The New York Times sees paralysis. The Bolivian people see something else entirely. They see the attempted resurrection of the colonial republic in modernized form: a state aligned with transnational capital, reorganized around extraction, insulated from the popular classes, and legitimized through the language of stability, expertise, and investment confidence. Against that project stands a national-popular bloc struggling not merely for policy reform, but for sovereignty, dignity, land, labor, and the survival of the plurinational rupture opened through decades of anti-colonial struggle.

From Solidarity to Organization

The struggle unfolding in Bolivia cannot be treated as a distant humanitarian spectacle for passive consumption inside the imperial core. This is not another crisis to scroll past between advertisements and algorithmically curated outrage. What is unfolding is a confrontation over land, sovereignty, strategic resources, Indigenous self-determination, and the future political alignment of Latin America itself. The Bolivian people are not simply protesting a president. They are resisting the attempted resurrection of the colonial republic in updated neoliberal form.

The most important task for anti-imperialist and revolutionary forces outside Bolivia is therefore not to impose fantasies onto the terrain, but to recognize and materially support the movements already in motion. Inside Bolivia, the backbone of resistance is being carried by labor unions, miners, Indigenous territorial organizations, campesino federations, transport workers, teachers, coca-grower sectors, and peasant movements that have transformed the struggle from a narrow policy dispute into a generalized confrontation with comprador restoration and territorial dispossession.

ODPIB and allied Indigenous territorial organizations have emerged as central actors in the struggle against Ley 1720 and the broader agrarian-financial offensive, organizing marches and articulating a platform rooted in territorial sovereignty, constitutional protections, environmental defense, and Indigenous autonomy. CIPCA has documented and supported the emergency mobilizations of Indigenous and campesino sectors, while miners, transport workers, labor organizations, and rural sectors continue escalating coordinated pressure against the Paz government. These are not NGOs parachuting into crisis zones with donor-language and workshop packets. These are mass organizations rooted in the material life of the people themselves.

Across Latin America, anti-imperialist and popular organizations have already begun responding. ALBA Movimientos has issued continental solidarity calls denouncing repression and supporting the Bolivian popular movement, framing the struggle as part of the wider battle against recolonization and neoliberal restoration throughout the hemisphere. CLOC–La Vía Campesina has likewise maintained opposition to coup processes and elite destabilization in Bolivia, linking the land struggle directly to campesino sovereignty and anti-imperialist resistance across the continent.

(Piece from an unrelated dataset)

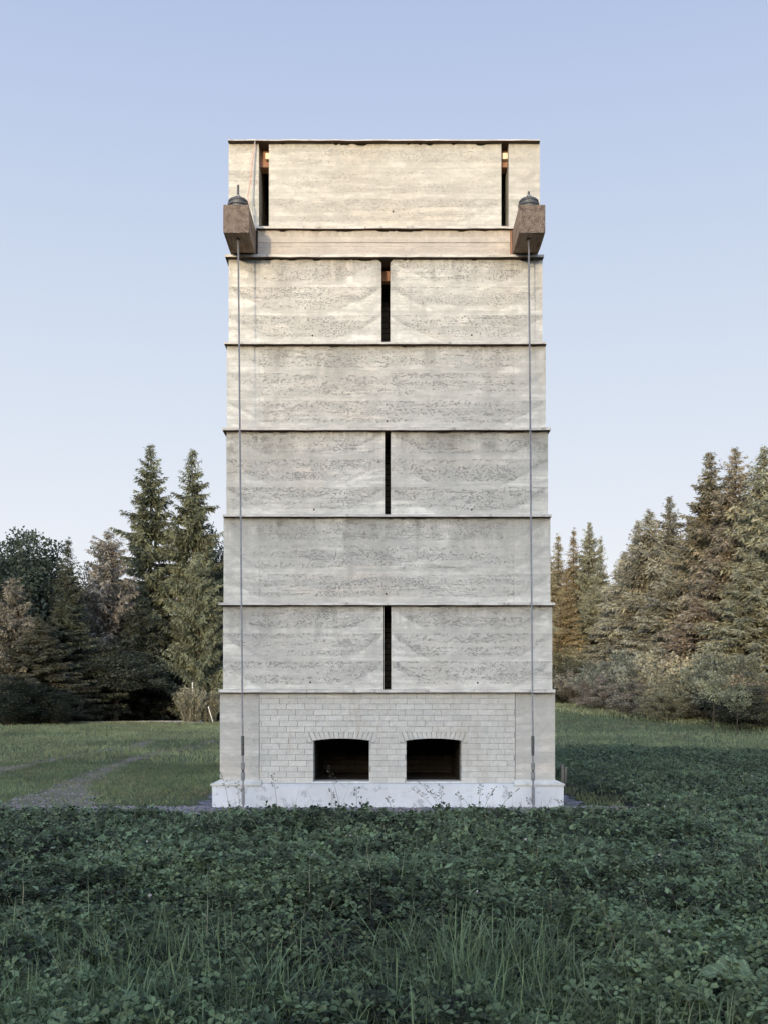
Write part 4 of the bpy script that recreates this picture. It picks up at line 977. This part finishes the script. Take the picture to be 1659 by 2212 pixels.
# dock plants with broad leaves
def dock_mat():
    mm = foliage_mat('dock_leaf', rough=.5, spec=.35, trans=.2, lo=.50, hi=1.5); return mm
M_DOCK = (lambda *a, **k: dock_mat())('dock_leaf', rough=.45, spec=.4, trans=.2, lo=.8, hi=1.3)
def dock(xd, yd, D, L, leaves, label, color=(.105, .155, .078)):
    x = px(xd, D); y = CY + D; zt_ = pz(yd, D); g = float(gz(x, y)); e = empty('dock_plant', (x, y, g)); tag(e, label, 'plant')
    for az, ln, lift in leaves:
        mb = MB(); N, K = 40, 24; ln = L * ln; dirh = Vector((math.cos(az), math.sin(az), 0)); sd = Vector((-dirh.y, dirh.x, 0)); sd = (sd + Vector((0, 0, .75 * sd.y))).normalized(); h = max(.05, zt_ - g)
        b0 = len(mb.v)
        for i in range(N + 1):
            t = i / N; wv = ln * .27 * math.sin(math.pi * min(1, t * .95 + .05) ** .75) + .001
            c = dirh * (ln * t) + Vector((0, 0, h + lift * ln * (t - t * t * .9) - .10 * ln * t ** 4))
            for j in range(K + 1):
                q = j / K * 2 - 1; wave = .035 * ln * abs(q) ** 2 * math.sin(t * 19 + q * 3 + az * 5); vein = .012 * ln * (1 - abs(math.sin((t - abs(q) * .22) * 22))) * (abs(q) < .9)
                p = c + sd * (wv * q * (1 + .06 * math.sin(t * 31 + az)) * (1 - .06 * abs(q))) + Vector((0, 0, 1)) * (wv * .34 * abs(q) ** 1.4 + wave - vein)
                mb.v.append(tuple(p))
        for i in range(N):
            for j in range(K):
                o0 = b0 + i * (K + 1) + j; mb.f.append([o0, o0 + 1, o0 + K + 2, o0 + K + 1]); tq = (i + .5) / N; qq = abs((j + .5) / K * 2 - 1); rib = j in (K // 2 - 1, K // 2) or abs(math.sin((tq - qq * .22) * 22)) < .22; mb.t.append((.95 if rib else .18) + .22 * float(vnoise(i * .5, j * .6, 3)))
        o = mb.build('leaf', M_DOCK, e, smooth=True); o.color = (*color, 1)
        mb = MB(); mb.tube([(0, 0, -.02), tuple(dirh * .01 + Vector((0, 0, h)))], .004, 5); s = mb.build('stalk', M_DOCK, e); s.color = (*color, 1)
dock(1632, 2125, 4.20, .30, [(2.7, .8, .5), (-.35, 1.2, -.15)], 'broad pale dock leaf lying at the lower right corner', (.125, .175, .092))
dock(1290, 2150, 4.2, .15, [(1.2, 1, .5), (2.6, 1, .2), (.2, .8, .3)], 'dark broad-leaved dock in the lower right foreground, left of the large pale leaf')
dock(1235, 2130, 4.4, .12, [(1.5, 1, 1.2)], 'small upright dock leaf beside the dark broad-leaved one')
dock(1260, 2190, 3.9, .11, [(2.3, 1, .5), (.6, .9, .5)], 'low dock leaf at the very bottom right of centre')
dock(398, 1836, 8.2, .17, [(1.6, 1, 1.3)], 'broad upright dock leaf in the clover left of centre')
dock(205, 1825, 8.6, .17, [(.5, 1, .8)], 'narrow pale dock leaf in the clover at far left')
dock(508, 1925, 6.4, .14, [(.9, 1, .9)], 'slanting pale dock leaf left of centre in the clover')
dock(1400, 1860, 8.3, .13, [(.3, 1, .5), (2.6, .8, .5)], 'small yellow-green dock in the clover at right', (.11, .13, .06))

# seed-head grasses against the white plinth
def stalk(x0d, x1d, ytop, D, label, heads=9):
    D = 12.25 + D; x0, x1 = px(x0d, D), px(x1d, D); y = CY + D; g = float(gz(x0, y)); zt_ = pz(ytop, D)
    e = empty('seed_grass', (x0, y, g)); tag(e, label, 'grass stalk', 'seed-head grasses in front of the plinth'); mb = MB(); P = []
    for i in range(8):
        t = i / 7; P.append(Vector(((x1 - x0) * t ** 1.6, .03 * t, (zt_ - g) * (t - .06 * t * t) / .94)))
    mb.tube(P, [.0028 - .0018 * i / 7 for i in range(8)], 5); o = mb.build('stem', M_STALK, e); o.color = (.055, .060, .035, 1)
    hb = MB(); r = random.Random(x0d)
    for i in range(heads):
        t = .62 + .40 * i / heads; i0 = min(6, int(t * 7)); p = P[i0].lerp(P[i0 + 1], min(1, t * 7 - i0)); sd = r.choice((-1, 1)); ln = r.uniform(.018, .04) * (1.3 - .5 * (t - .6) / .4)
        q = p + Vector((sd * ln * .8, r.uniform(-.01, .01), ln * .55)); hb.tube([p, p.lerp(q, .55), q, q + (q - p) * .35], [.001, .0015, .0065, .001], 5)
    o = hb.build('seed_head', M_STALK, e); o.color = (.070, .062, .040, 1)
    hb = MB(); a = r.uniform(-1, 1)
    hb.poly([(0, 0, .02), (.006, 0, .02), (a * .08 + .006, 0, .12), (a * .08, 0, .12)], [(0, 1, 2, 3)]); hb.poly([(a * .08, 0, .12), (a * .08 + .006, 0, .12), (a * .17, 0, .13)], [(0, 1, 2)])
    o = hb.build('blade', M_STALK, e); o.color = (.06, .08, .045, 1)
M_STALK = foliage_mat('dry_stalk', rough=.7, trans=.1)
ST = [(497, 478, 1668, 'tall thin grass stalk at the left corner of the plinth'), (520, 512, 1690, 'grass stalk close to the left tie rod'), (600, 589, 1672, 'faint thin stalk between the left rod and the left stoke hole'),
      (735, 706, 1655, 'seed-head stalk reaching up into the left stoke hole'), (718, 716, 1706, 'short leafy stalk below the left stoke hole'), (770, 772, 1702, 'short stalk with sparse seeds right of the left stoke hole'), (848, 836, 1722, 'small bare stalk at the middle of the plinth'),
      (942, 892, 1706, 'seed-head stalk leaning left below the right stoke hole'), (955, 905, 1690, 'long leaning stalk crossing the sill of the right stoke hole'), (960, 928, 1708, 'stalk with dense seeds under the right stoke hole'), (955, 950, 1694, 'upright stalk at the right edge of the right stoke hole'),
      (1000, 985, 1713, 'low stalk with drooping seeds right of the right stoke hole'), (1032, 1040, 1694, 'tall thin seed-head stalk on the right half of the plinth'), (1042, 1068, 1702, 'stalk leaning right with a full seed head'), (1075, 1118, 1706, 'stalk bending far right toward the right tie rod'),
      (1230, 1200, 1728, 'short curved stalk at the right corner of the plinth'), (1150, 1140, 1724, 'tiny stalk left of the right tie rod base')]
for i, (a, b, yt, lab) in enumerate(ST): stalk(a, b, yt, (i % 4) * .1, lab)
# low weeds growing out of the gravel before the plinth
def weed(xd, D, H, Rr, label):
    rs2 = np.random.RandomState(int(xd)); x = px(xd, D); y = CY + D; g = float(gz(x, y)); e = empty('weed_plant', (x, y, g)); tag(e, label, 'weed', 'low weeds along the gravel edge'); mb = MB(); B = []; Dv = []
    for i in range(14):
        a = rs2.uniform(0, 6.28); q = np.array([math.cos(a) * Rr * rs2.rand(), math.sin(a) * Rr * rs2.rand() * .6, H * rs2.uniform(.4, 1.1)]); mb.tube([(0, 0, 0), tuple(q * .6 + np.array([0, 0, .01])), tuple(q)], [.003, .002, .001], 4)
        for j in range(9): B.append(q * rs2.uniform(.4, 1.0) + rs2.normal(size=3) * .012); Dv.append(rs2.normal(size=3) * .6 + np.array([math.cos(a), math.sin(a), .5]))
    o = mb.build('stem', M_STALK, e); o.color = (.05, .07, .035, 1); B = np.array(B); Dv = unit(np.array(Dv)); ln = rs2.uniform(.025, .05, len(B))
    me = big_mesh('leaves', kites(B, B + Dv * ln[:, None], ln * .35, rs2), 4, rs2.rand(len(B))); me.materials.append(M_LEAF); o = link('leaves', me, None, e); o.color = (.045, .075, .035, 1)
for xd, H, Rr, lab in [(505, .13, .12, 'low weed at the foot of the left tie rod'), (588, .16, .16, 'leafy weed before the plinth left of the left stoke hole'), (690, .14, .10, 'weed below the left edge of the left stoke hole'), (730, .17, .14, 'weed below the middle of the left stoke hole'), (790, .20, .16, 'bushy weed between the two stoke holes'), (880, .09, .12, 'very low weed just left of the right stoke hole'),
                       (955, .17, .16, 'weed under the right stoke hole among the leaning stalks'), (1030, .15, .16, 'weed right of the right stoke hole'), (1085, .08, .1, 'tiny weed left of the right tie rod'), (640, .08, .12, 'tiny weed on the gravel left of the left stoke hole')]:
    weed(xd, 12.15, H, Rr, lab)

Inside the United States and the Global North, the responsibility is especially urgent because the architecture of hemispheric domination is headquartered there. Anti-imperialist organizations must expose the Monroe Doctrine logic embedded in the current moment and reject the criminalization narrative being used against Bolivian movements. Black Alliance for Peace and the Zone of Peace campaign provide an important framework for opposing U.S. militarization, sanctions, lawfare, and intervention across the Americas. Likewise, CODEPINK continues organizing against U.S. militarism and interventionist policy through grassroots anti-war mobilization and publicly documented nonprofit funding structures independent of USAID and NED channels.

But solidarity cannot remain trapped at the level of hashtags and moral performance. The task is political education, organizational coordination, material support, and strategic clarity. That means translating Bolivia’s struggle into lessons for workers, Indigenous nations, migrants, students, tenants, and anti-imperialist sectors across the hemisphere. The same forces attempting to reorganize Bolivia around extraction, debt penetration, territorial privatization, and elite rule are restructuring societies across the Global South and increasingly inside the imperial core itself.

The struggle also demonstrates why anti-imperialist movements must refuse the liberal separation between class struggle and national liberation. Bolivia shows clearly that the defense of territory, labor, and sovereignty are inseparable under conditions of neocolonial capitalism. The campesino defending communal land, the miner confronting police, the transport worker demanding fuel access, and the Indigenous marcher opposing financial penetration are all confronting the same historical process from different positions within the social order.

What is required now is the rebuilding of a hemispheric anti-imperialist consciousness capable of understanding these struggles as interconnected fronts within a larger continental conflict. Bolivia is not an isolated crisis. It is one node in the wider confrontation between imperial decline and the emerging struggles for sovereignty unfolding across Latin America and the Global South.

The empire wants the world to see chaos in Bolivia. Revolutionaries should see something else: a people refusing to quietly surrender the gains won through decades of Indigenous rebellion, labor struggle, anti-colonial resistance, and popular mobilization. The task before us is not charity toward that struggle, but disciplined solidarity with it.